Towards the understanding of jet shapes and cross sections in heavy ion collisions using soft-collinear effective theory
Yang-Ting Chien, Ivan Vitev
TL;DR
The paper addresses how jets modify in the quark-gluon plasma and how to predict jet shapes and cross sections in heavy ion collisions. It develops a soft-collinear effective theory framework (SCET) extended with Glauber interactions (SCET_G) to compute medium-modified jet observables, resumming to next-to-leading-log accuracy and incorporating medium-induced splitting functions and CNM effects. The key contributions include a first-principles calculation of jet shape modification and jet cross-section suppression in Pb+Pb at LHC energies, with data comparisons at $\sqrt{s_{NN}}=2.76$ TeV and predictions for $\sqrt{s_{NN}}\approx 5.1$ TeV, including photon-tagged jets and jet-radius dependence. This framework enables precision extraction of medium properties from jet observables and offers a controlled approach to disentangle initial-state and final-state effects in heavy ion collisions.
Abstract
We calculate the jet shape and the jet cross section in heavy ion collisions using soft-collinear effective theory (SCET) and its extension with Glauber gluon interactions in the medium (SCET$_{\rm G}$). We use the previously developed framework to systematically resum the jet shape at next-to-leading logarithmic accuracy, and we consistently include the medium modification by incorporating the leading order medium-induced splitting functions.

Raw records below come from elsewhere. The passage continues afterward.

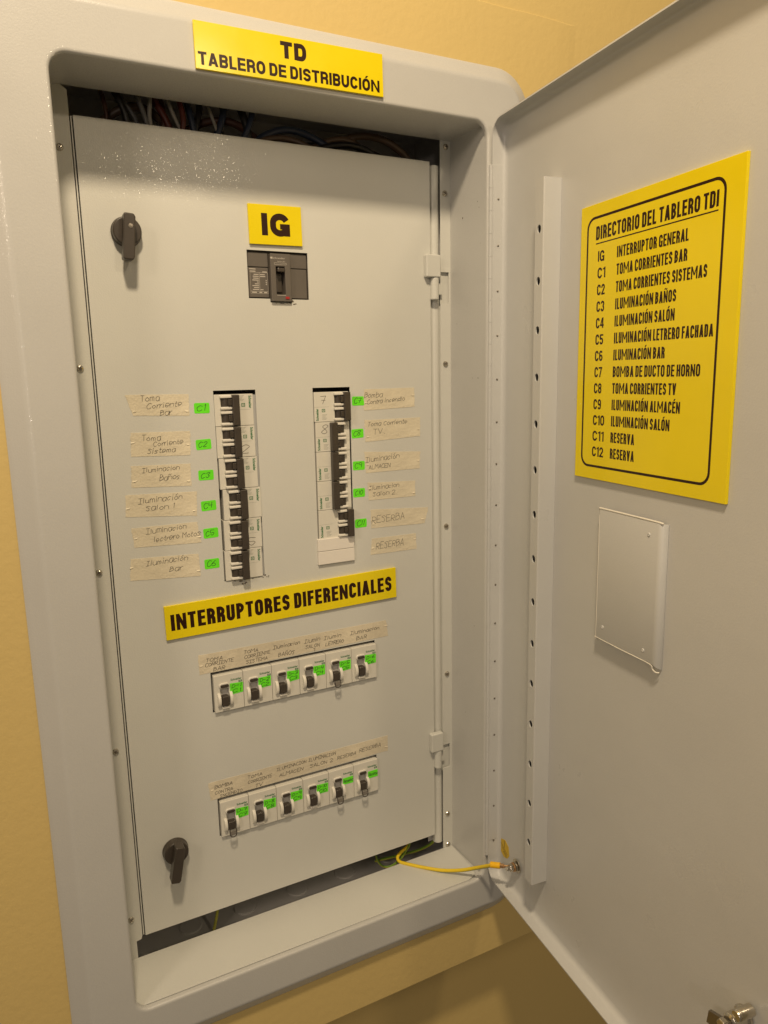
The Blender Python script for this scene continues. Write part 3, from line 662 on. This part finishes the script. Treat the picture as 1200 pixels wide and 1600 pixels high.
bar(ln, 66.2, 66.5, 364, 384, 2.94); bar(ln, 76, 76.2, 361.2, 384, 2.94); bar(ln, 55.5, 55.7, 361.2, 384, 2.94)
rq = random.Random(5)
for k in range(9):
    z = 382.4-k*2.05; a = 65.4-rq.uniform(2, 8); bar(ln, a, 65.4, z-.85, z, 2.94)
    if k in (0, 1, 8): bar(ln, 67, 67+rq.uniform(3, 6.5), z-.85, z, 2.94)
    if k in (3, 4, 5): bar(ln, 73.6, 74.6, z-1.2, z, 2.94)
for a, b in ((57, 62.5), (65.5, 68.8), (71, 74.8)): bar(ln, a, b, 362.0, 363.1, 2.94)
for a, b, z in ((54.6, 62.2, 388.2), (55.2, 62, 385.8), (70, 75.4, 385.4)): bar(ln, a, b, z-.9, z, 2.94)
mpart('rating_print', ln, LIGHTINK)

# ================================================================== TWO-POLE BREAKERS in the two columns
def drum(cx, z0, z1, r=5.6, n=14):
    mb = MB(); P = []
    for k in range(n+1):
        a = math.pi*k/n; P.append((cx+r*math.cos(a), 1.2-r*.78*math.sin(a)))
    P = [(cx-r, 4), (cx-r, 1.2)]+P[::-1][1:-1]+[(cx+r, 1.2), (cx+r, 4)]
    mb.prism_z(P, z0, z1); return mb
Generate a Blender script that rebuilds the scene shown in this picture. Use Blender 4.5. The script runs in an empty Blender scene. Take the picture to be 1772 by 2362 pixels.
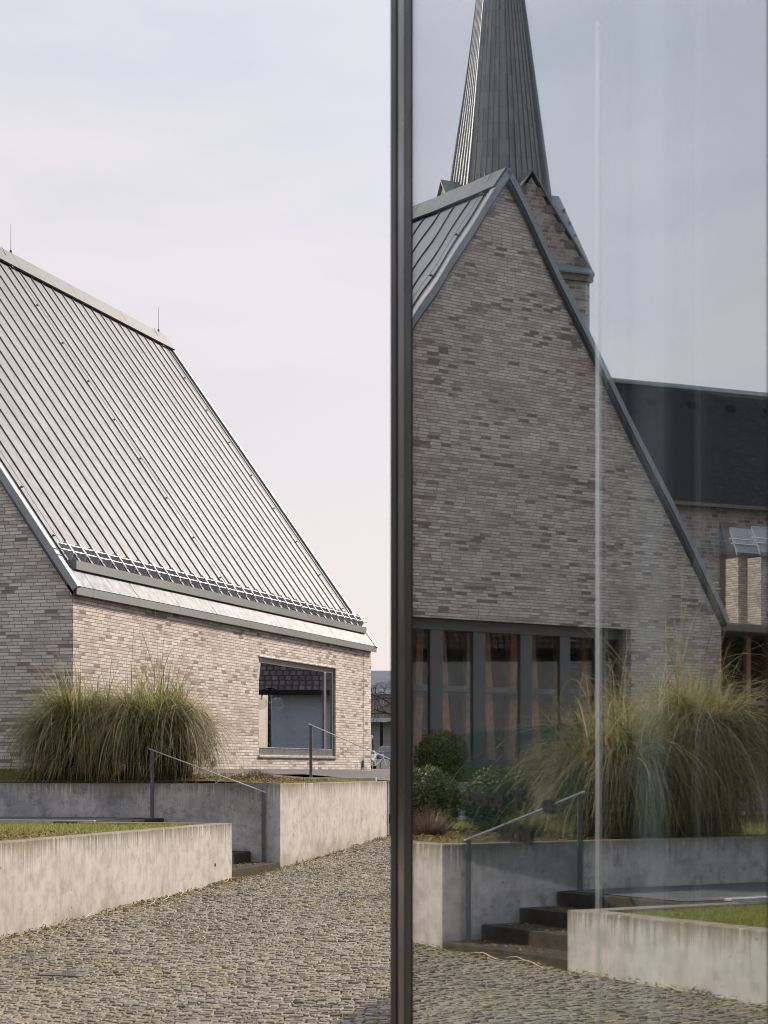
import bpy, bmesh, math, random
from mathutils import Vector, noise as mnoise
random.seed(7)
R = math.radians
scn = bpy.context.scene
col = scn.collection
FPX, V0, PHI, DM, CX = 4267.76, 1775.498, -0.1508, 0.9834, 886.0

# ------------------------------------------------------------------ frames
class Fr:
    """plan frame: s runs along the heading, t to the left of it"""
    def __init__(self, o, h):
        self.o = o; self.a = (math.sin(h), math.cos(h)); self.b = (-math.cos(h), math.sin(h))
    def __call__(self, s, t, z=0.0):
        return Vector((self.o[0]+self.a[0]*s+self.b[0]*t, self.o[1]+self.a[1]*s+self.b[1]*t, z))
BF = Fr((-5.4669, 32.5424), .3113)                 # brick building: corner, along its eaves
SF = Fr((-1.6832, 29.9759), .2494)                 # street line of the retaining walls
PF = Fr((DM*math.cos(PHI), -DM*math.sin(PHI)), PHI)  # glass front of the pavilion
CF = Fr((0, 0), 0)
def flip(P):                                       # mirror a point in the plane of the glass front
    nx, ny = math.cos(PHI), -math.sin(PHI)
    d = 2*(nx*P[0]+ny*P[1]-DM)
    return Vector((P[0]-d*nx, P[1]-d*ny, P[2]))
def seen(u, v, Y):                                 # place of a far thing known only from its reflection
    return flip(Vector(((u-CX)/FPX*Y, Y, (V0-v)/FPX*Y)))

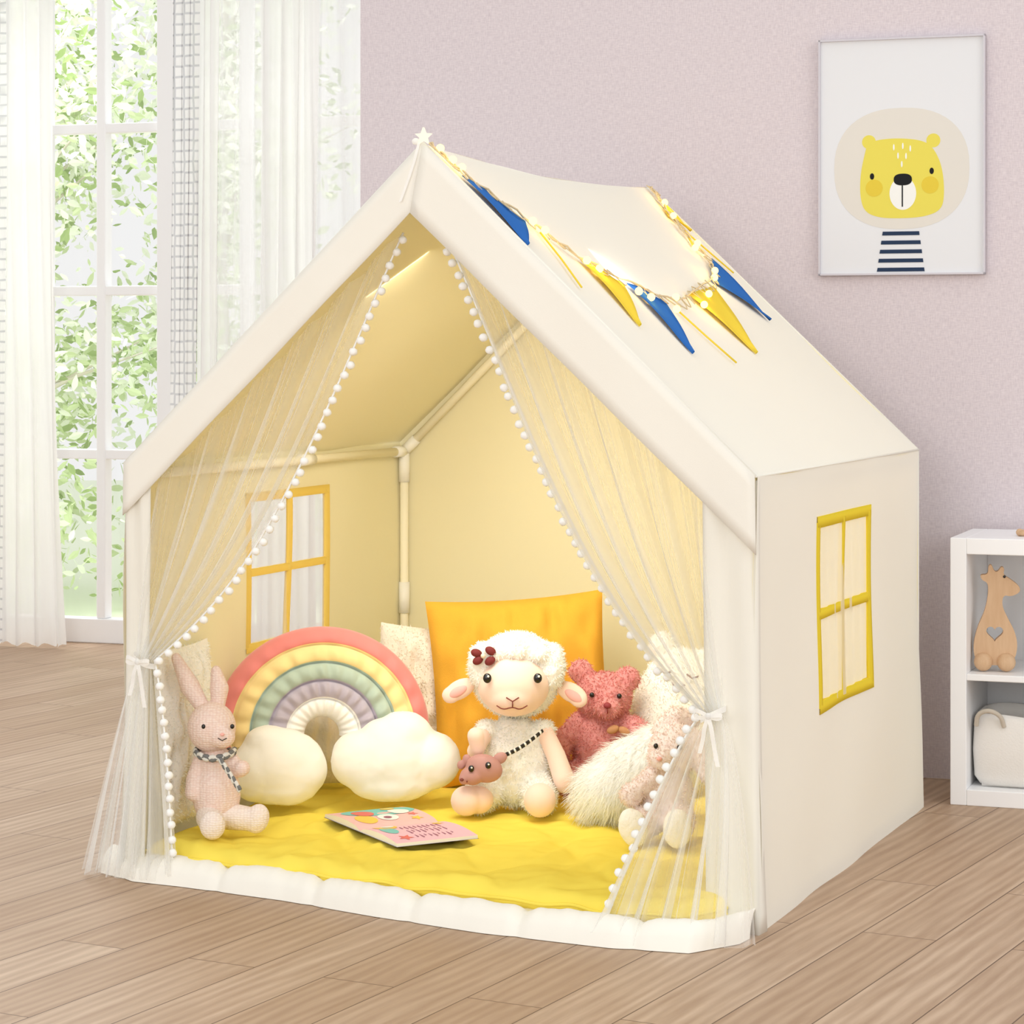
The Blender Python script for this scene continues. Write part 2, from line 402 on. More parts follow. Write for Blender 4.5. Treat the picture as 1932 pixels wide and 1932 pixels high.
disc(mb,1652,356,16,16,4,2); disc(mb,1757,352,16,16,4,2)
disc(mb,1706,367,25,31,4,3)
disc(mb,1706,341,17,11,5,4,.8)
disc(mb,1648,334,4,6,4,4); disc(mb,1760,326,4,6,4,4)
for x,y in ((1689,280),(1706,278),(1720,283),(1697,296),(1712,297),(1704,312)): disc(mb,x,y,1.6,6,4,3,n=12)
a=q(1704,345);b=q(1708,392); mb.box((a[0],-.0105,b[1]),(b[0]-.002,-.008,a[1]),4)
for i in range(5):
    t=i/4; w=36+10*t; c=q(1703,442+i*17); mb.poly([(c[0]-w*S,c[1]-3.6*S),(c[0]+w*S*.95,c[1]-3.6*S),(c[0]+w*S*.93,c[1]+3.6*S),(c[0]-w*S*.97,c[1]+3.6*S)],-.0092,-.008,5)
mb.build('bear_print',[simple('print_greige',(226,221,212),.8),simple('print_yellow',(232,218,94),.8),simple('print_deepyellow',(228,202,68),.8),simple('print_white',(244,244,240),.8),simple('print_black',(25,25,28),.8),simple('print_navy',(38,56,84),.8)],po,smooth=False,recalc=True)
# ---------------------------------------------------------------- shelf
sh=empty('cube_storage_shelf',(.9206,5.14,0),(0,0,-math.radians(20)))
SH=.561; SW=.70; SD=.285; T=.034
mb=MB()
mb.box((0,0,0),(T,SD,SH)); mb.box((SW-T,0,0),(SW,SD,SH)); mb.box((SW/2-T/2,0,T),(SW/2+T/2,SD,SH-T)); mb.box((T,0,0),(SW-T,SD,T)); mb.box((T,0,SH-T),(SW-T,SD,SH)); mb.box((T,.002,.262),(SW-T,SD,.276)); mb.box((T,SD-.01,T),(SW-T,SD,SH-T))
mb.build('carcass',[M['shelf']],sh,smooth=False,bev=.002)
gi=empty('wooden_giraffe',(0,0,0)); 
def shl(x,y,z): return Vector((.9206,5.14,0))+Matrix.Rotation(-math.radians(20),3,'Z')@Vector((x,y,z))
gi.location=shl(.082,.07,.277); gi.rotation_euler=(0,0,-math.radians(10))
G=[(1845,1245),(1840,1215),(1848,1180),(1862,1150),(1868,1120),(1868,1097),(1856,1092),(1853,1082),(1868,1082),(1868,1066),(1874,1062),(1879,1076),(1886,1076),(1892,1066),(1898,1070),(1895,1082),(1912,1092),(1926,1104),(1926,1114),(1910,1122),(1895,1119),(1893,1140),(1905,1165),(1918,1190),(1922,1215),(1916,1240),(1900,1250),(1860,1250)]
gs=1/880
out=chaikin([((x-1880)*gs,(1261-y)*gs) for x,y in G],2)
hs=.0011; hx=0; hz=(1261-1190)*gs
hrt=[(hx+hs*16*math.sin(t)**3,hz+hs*(13*math.cos(t)-5*math.cos(2*t)-2*math.cos(3*t)-math.cos(4*t))) for t in [2*pi*i/40 for i in range(40)]]
mb=MB(); mb.poly(out,-.012,.014,0,[hrt]); 
for fx in (-.024,.024): mb.ell((fx,-.014,.0195),(.0195,.017,.0195))
mb.ell((.02,-.0125,.2),(.003,.002,.003),mi=1)
mb.build('body',[M['wood'],M['black']],gi,smooth=False,recalc=True,bev=.002)
ba=empty('fabric_storage_basket',shl(.038,.03,T+.001),(0,0,-math.radians(20)))
mb=MB(); bw,bd,bh=.28,.2,.15
P=[]
for (ins,z) in ((.03,.001),(.01,.004),(0,.02),(-.003,bh*.5),(0,bh-.012),(.006,bh),(.012,bh),(.014,bh-.02),(.016,.02)):
    ring=circ(bw/2,bd/2,bw/2-ins,bd/2-ins,64,.35); P.append([(x,y,z+.004*math.sin(x*30)*(z>.1)) for x,y in ring]+[(ring[0][0],ring[0][1],z)])
mb.grid(P); mb.box((.02,.02,.0),(bw-.02,bd-.02,.01))
mb.build('body',[M['basket']],ba)
mb=MB(); mb.tube(chaikin([(.012,-.002,.13),(.016,-.012,.155),(.04,-.02,.167),(.065,-.012,.155),(.07,-.002,.13)],3,False),.005); mb.build('handle',[simple('beige_strap',(205,195,180),.9)],ba)
wt=empty('wooden_teether_ring',shl(.150,.10,SH),(0,0,0)); mb=MB(); mb.tube([(.02*math.cos(a),.02*math.sin(a),.007) for a in [2*pi*i/24 for i in range(25)]],.006); mb.ell((-.02,0,.008),.008); mb.build('ring',[M['wood']],wt)
# ---------------------------------------------------------------- tent
TH=.3853; W,D,E,A=1.191,1.199,.7466,1.311
FLx,FLy=-.7042,4.4573
tent=empty('play_tent',(FLx,FLy,0),(0,0,-TH))
def tw(u,v,z=0): return Vector((FLx+u*math.cos(TH)+v*math.sin(TH),FLy-u*math.sin(TH)+v*math.cos(TH),z))
def wr(a,b,k=0,amp=.004): return amp*noise.noise(Vector((a*4+k,b*3,k*1.7)))*2
def side(name,u,sgn,win4,off,mat):
    v0,v1,z0,z1=win4; ss=span([(0,v0,12),(v0,v1,14),(v1,D,12)]); ts=span([(0,z0,10),(z0,z1,12),(z1,E,5)])
    P=[[(u+sgn*(off+wr(s,t,u)+.012*(1-t/E)**3),s,t) for t in ts] for s in ss]
    mb=MB(); mb.grid(P,skip=lambda i,j:12<=i<26 and 10<=j<22); mb.build(name,[mat],tent)
WR=(.395,.768,.314,.646); WL=(.462,.815,.358,.660)
side('wall_right_outer',W,1,WR,0,M['tent']); side('wall_right_inner',W,1,WR,-.004,M['warmlit'])
side('wall_left_outer',0,-1,WL,0,M['tent']); side('wall_left_inner',0,-1,WL,-.004,M['warmlit'])
def trimwin(name,u,sgn,w4,mat,tw_=.021):
    v0,v1,z0,z1=w4; vm=(v0+v1)/2; zm=(z0+z1)/2; mb=MB()
    def strip(a,b,k_=1):
        n=16; P=[]; ww=tw_*k_
        for i in range(n+1):
            c=lp(a,b,i/n); dv,dz=b[0]-a[0],b[1]-a[1]; L=math.hypot(dv,dz); nx,nz_=-dz/L*ww/2,dv/L*ww/2
            r=[]
            for (k,o) in ((-1,-.006),(-1,.002),(1,.002),(1,-.006),(-1,-.006)):
                vv,zz=c[0]+nx*k,c[1]+nz_*k; r.append((u+sgn*(o+wr(vv,zz,u)+.012*(1-zz/E)**3),vv,zz))
            P.append(r)
        mb.grid(P)
    h=tw_/2
    for a,b,k in (((v0-h,z0),(v1+h,z0),1),((v0-h,z1),(v1+h,z1),1),((v0,z0),(v0,z1),1),((v1,z0),(v1,z1),1),((vm,z0),(vm,z1),.85),((v0,zm),(v1,zm),.85)): strip(a,b,k)
    mb.build(name,[mat],tent,recalc=True)
trimwin('window_trim_right',W,1,WR,M['yellowtrim']); trimwin('window_trim_left',0,-1,WL,M['innertrim'],.018)
def voile(name,u,sgn,w4,mat):
    v0,v1,z0,z1=w4; P=[[(u+sgn*(-.004+.002*math.sin(i*1.3+j*.2)+.012*(1-(z0+(z1-z0)*j/10)/E)**3),v0+(v1-v0)*i/30,z0+(z1-z0)*j/10) for j in range(11)] for i in range(31)]
    mb=MB(); mb.grid(P); mb.build(name,[mat],tent)
voile('window_voile_right',W,1,WR,M['winmesh']); voile('window_voile_left',0,-1,WL,M['winmesh2'])
# roof
def roofpt(s,v,side_,off=0):
    sv=max(0.0,math.sin(pi*min(1,max(0,v/D)))); s1=max(0.0,1-s)
    sag=-.018*sv**.7*s1**1.5
    z=A+(E-A)*s+sag+off-.010*max(0.0,math.sin(pi*s))*sv+wr(s,v,3+side_,.003)
    u=W/2+(W/2*s)*(1 if side_ else -1); return (u,v,z)
for sd in (0,1):
    for nm,off,m in (('outer',0,M['tent']),('inner',-.005,M['warmlit'])):
        d1=D+.004 if nm=='outer' else D-.004
        mb=MB(); mb.grid([[roofpt(i/30,-.002+d1*j/36,sd,off) for j in range(37)] for i in range(31)]); mb.build('roof_%s_%s'%(('left','right')[sd],nm),[m],tent)
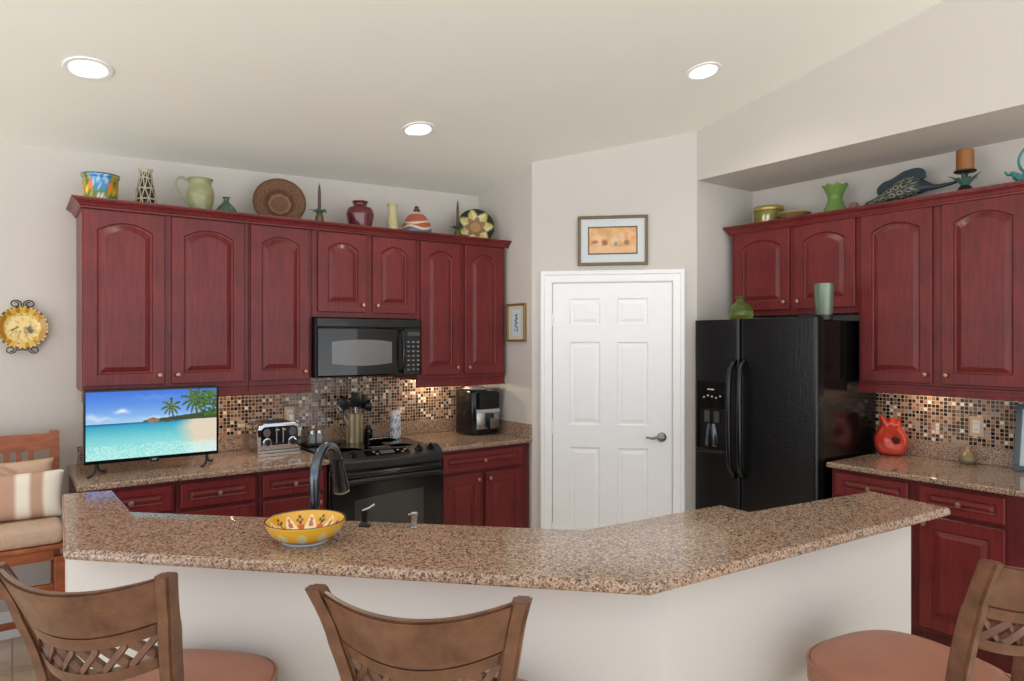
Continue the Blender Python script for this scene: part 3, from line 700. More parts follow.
M_ALMOND = mat('almond_plate', (200, 172, 146), 0.4, var=0.02)
t = outlet('tan outlet on the mosaic behind the toaster, with white plug', (1.512, YW-0.0085, 1.118), 0, M_ALMOND)
b = NB(); box(b, -0.017, 0.017, -0.048, -0.010, -0.036, 0.012, 0.005); tag(obj('power_adapter', b, M_WHITEPL), 'small white plug in the outlet behind the toaster', 'plug').location = (1.512, YW-0.0085, 1.118)
outlet('almond outlet on the mosaic above the small bud vase', (XW-0.0085, 1.632, 1.125), -PI/2, M_ALMOND)
b = NB(); box(b, -0.075, 0.075, -0.06, 0.06, 0, 0.014, 0.005); tag(obj('tray', b, M_BLACKM), 'small black tray holding glass shakers beside the range', 'tray').location = (1.64, 4.50, 0.9225)
M_GLASS = mat('clear_glass', (225, 230, 230), 0.04, trans=0.85, var=0)
for i, (x, y, lb) in enumerate(((1.612, 4.49, 'left glass shaker with steel lid on black tray'), (1.668, 4.50, 'right glass shaker with steel lid on black tray'))):
    t = thing('shaker', lb, 'shaker', (x, y, 0.9365), 0, 'glass shakers by the range')
    b = NB(); lathe(b, [(0, 0), (0.024, 0), (0.026, 0.004), (0.025, 0.052), (0.021, 0.058), (0, 0.058)], 20); obj('glass', b, mat('shaker_glass', (196, 200, 200), 0.08, trans=0.4, var=0), t, 40)
    b = NB(); lathe(b, [(0.0225, 0.0582), (0.0225, 0.075), (0.018, 0.084), (0, 0.087), ], 20); obj('lid', b, M_CHROME, t, 40)

# ------------------------------------------------------------------ range-top items
CZ = 0.9225
t = thing('utensil_crock', 'tall striped brass utensil crock on the cooktop', 'crock', (1.905, 4.46, CZ))
b = NB(); lathe(b, [(0, 0), (0.054, 0), (0.056, 0.004), (0.056, 0.190), (0.058, 0.196), (0.053, 0.197), (0.051, 0.012), (0, 0.010)], 36); o = obj('jar', b, painted('crock_stripe', 0.28, metal=0.6), t, 40)
glaze(o, lambda c: ((186, 160, 112) if int((math.atan2(c.y, c.x)+PI)*3.0) % 2 else (226, 216, 186)))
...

The calculation provides, for the first time, a quantitative understanding of the jet shape modification measurement in lead-lead collisions at $\sqrt{s_{\rm NN}}=2.76$ TeV at the LHC. The inclusive jet suppression is also calculated within the same framework beyond the traditional concept of parton energy loss, and the dependence on the centrality, the jet radius and the jet kinematics is examined. In the end we present predictions for the anticipated jet shape and cross section measurements in lead-lead collisions at $\sqrt{s_{\rm NN}}\approx5.1$ TeV at the LHC.